▶ [Data]:
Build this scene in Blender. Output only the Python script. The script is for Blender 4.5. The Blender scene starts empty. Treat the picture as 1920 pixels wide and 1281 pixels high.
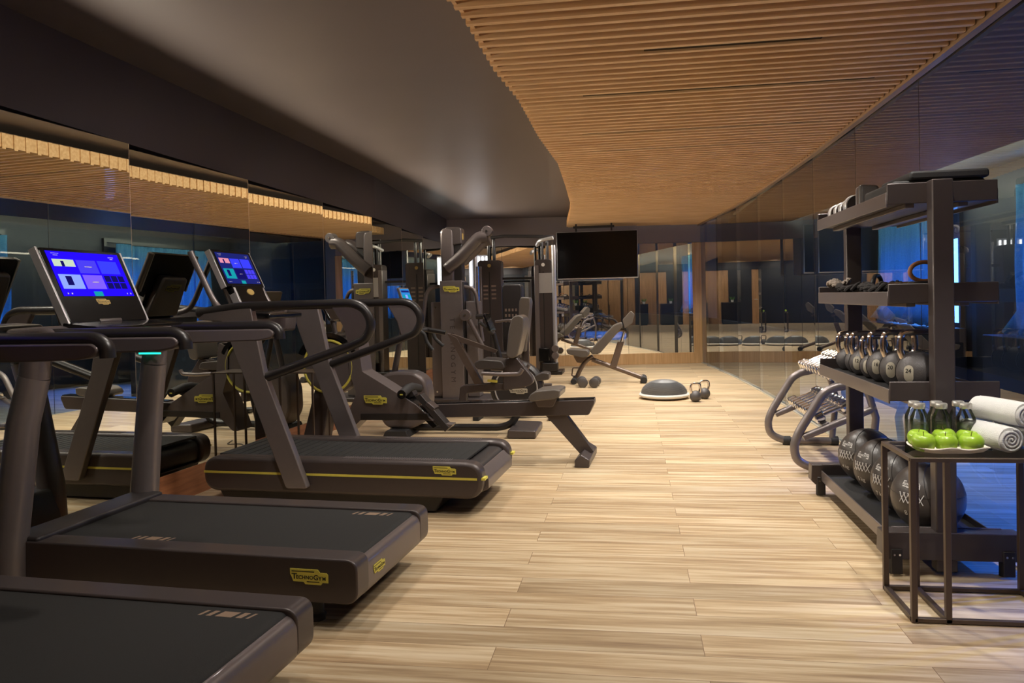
import bpy, bmesh, math, random
from mathutils import Vector, Matrix, Euler
random.seed(7)
PI = math.pi
C = bpy.context.scene.collection
sc = bpy.context.scene

# ---------------------------------------------------------------- camera (solved for a 1920x1281 frame)
F, YAW, PIT, ROLL, CYP, EYE = 1456.85, .153556, -.0186914, -.023215, 586.6, 1.3
_f = Vector((-math.sin(YAW), math.cos(YAW), 0)); _r = Vector((math.cos(YAW), math.sin(YAW), 0)); _u = Vector((0, 0, 1))
FW = _f*math.cos(PIT) + _u*math.sin(PIT); _u2 = _u*math.cos(PIT) - _f*math.sin(PIT)
RT = _r*math.cos(ROLL) + _u2*math.sin(ROLL); UP = _u2*math.cos(ROLL) - _r*math.sin(ROLL)
OR = Vector((0, 0, EYE))
cam_d = bpy.data.cameras.new('camera'); cam = bpy.data.objects.new('camera', cam_d); C.objects.link(cam)
cam.matrix_world = Matrix(((RT.x, UP.x, -FW.x, 0), (RT.y, UP.y, -FW.y, 0), (RT.z, UP.z, -FW.z, EYE), (0, 0, 0, 1)))
cam_d.sensor_fit = 'HORIZONTAL'; cam_d.sensor_width = 36; cam_d.lens = F/1920*36
cam_d.shift_y = -(640.5-CYP)/1920; cam_d.clip_start = .05; cam_d.clip_end = 200
sc.camera = cam
def ray(x, y): return RT*((x-960)/F) - UP*((y-CYP)/F) + FW
def atz(x, y, z):
    d = ray(x, y); return OR + d*((z-EYE)/d.z)
def aty(x, y, Y):
    d = ray(x, y); return OR + d*(Y/d.y)

# ---------------------------------------------------------------- world, view, lights
w = bpy.data.worlds.new('world'); sc.world = w; w.use_nodes = True
w.node_tree.nodes['Background'].inputs[0].default_value = (.55, .6, .7, 1)
w.node_tree.nodes['Background'].inputs[1].default_value = .3
sc.view_settings.view_transform = 'Standard'; sc.view_settings.look = 'None'
sc.view_settings.gamma = 1; sc.view_settings.use_curve_mapping = False
sc.view_settings.exposure = 0.62
cy = sc.cycles
cy.use_denoising = True; cy.max_bounces = 12; cy.diffuse_bounces = 4; cy.glossy_bounces = 8
cy.transparent_max_bounces = 16; cy.transmission_bounces = 8
cy.caustics_reflective = False; cy.caustics_refractive = False; cy.sample_clamp_indirect = 4

def spot(name, loc, tgt, power, col=(1, .9, .76), ang=120, blend=.9, rad=.05):
    l = bpy.data.lights.new(name, 'SPOT'); l.energy = power; l.color = col; l.spot_size = math.radians(ang)
    l.spot_blend = blend; l.shadow_soft_size = rad
    o = bpy.data.objects.new(name, l); C.objects.link(o); o.location = loc
    o.rotation_euler = (Vector(tgt)-Vector(loc)).to_track_quat('-Z', 'Y').to_euler(); return o
def area(name, loc, tgt, power, sx, sy, col):
    l = bpy.data.lights.new(name, 'AREA'); l.shape = 'RECTANGLE'; l.size = sx; l.size_y = sy; l.energy = power; l.color = col
    o = bpy.data.objects.new(name, l); C.objects.link(o); o.location = loc
    o.rotation_euler = (Vector(tgt)-Vector(loc)).to_track_quat('-Z', 'Y').to_euler(); return o
WARM = (1, .94, .85)
for k, y in enumerate((-2.6, -.6, 1.3, 3.1, 4.7, 6.3, 7.9, 9.5, 11.1, 12.7)):
    spot('fill_spot', (.2, y, 2.58), (.2, y+.1, 0), (70, 25, 14, 36, 90, 112, 106, 108, 112, 112)[k], WARM, rad=.05)  # added fill spots between the slats, no such fixtures seen
    spot('fill_spot', (1.15, y+.5, 2.58), (.9, y+.5, 0), (40, 25, 14, 34, 56, 52, 54, 62, 74, 74)[k], WARM, rad=.05)
for y in (3.0, 5.0, 7.2, 9.4, 11.8):
    spot('fill_spot', (-1.55, y, 2.76), (-1.75, y+.1, 0), 42, (1, .9, .8), rad=.04)  # more added spots under the left ceiling, where no lamp is visible
for y in (2.4, 4.4, 6.4, 8.4, 10.6, 13.0):
    spot('machine_fill', (-.86, y, 2.52), (-2.6, y+.5, .9), 46, (1, .92, .84), ang=110, rad=.04)  # added fill aimed at the dark treadmills, not a lamp of the room
spot('fill_spot', (1.3, 2.75, 2.58), (1.4, 3.4, .7), 85, (1, .95, .88), 44, 1, .05)  # extra spot added to brighten the towels and apples on the table
for x in (-2.3, -.6, 1.1, 3.0):
    spot('door_fill', (x, -2.7, 2.55), (x, -4.2, 1.2), 60, WARM, ang=110, rad=.04)  # added fill to brighten the doors that the mirrors show
# added fill strips above the left mirrors to brighten the slats; no real lamp
def slat_fill(y0, y1, power):
    o = area('slat_fill_light', (-2.97, (y0+y1)/2, 2.33), (0, (y0+y1)/2, 2.72), power, y1-y0, .03, (1, .9, .74)); o.data.spread = math.radians(110)
slat_fill(-3.5, 3, 24); slat_fill(3, 8.5, 32); slat_fill(8.5, 13.5, 42)
# daylight that falls through the windows of the neighbouring room
for y, p in ((2.6, 800), (4.4, 900), (6.2, 900), (8.2, 700), (10.4, 350)):
    spot('daylight', (4.3, y, 2.3), (3.1, y-.5, 0), p, (.02, .19, 1), 66, 1, .02)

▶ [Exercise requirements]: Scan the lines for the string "scene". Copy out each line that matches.

▶ [Written reply]:
Build this scene in Blender. Output only the Python script. The script is for Blender 4.5. The Blender scene starts empty. Treat the picture as 1920 pixels wide and 1281 pixels high.
C = bpy.context.scene.collection
sc = bpy.context.scene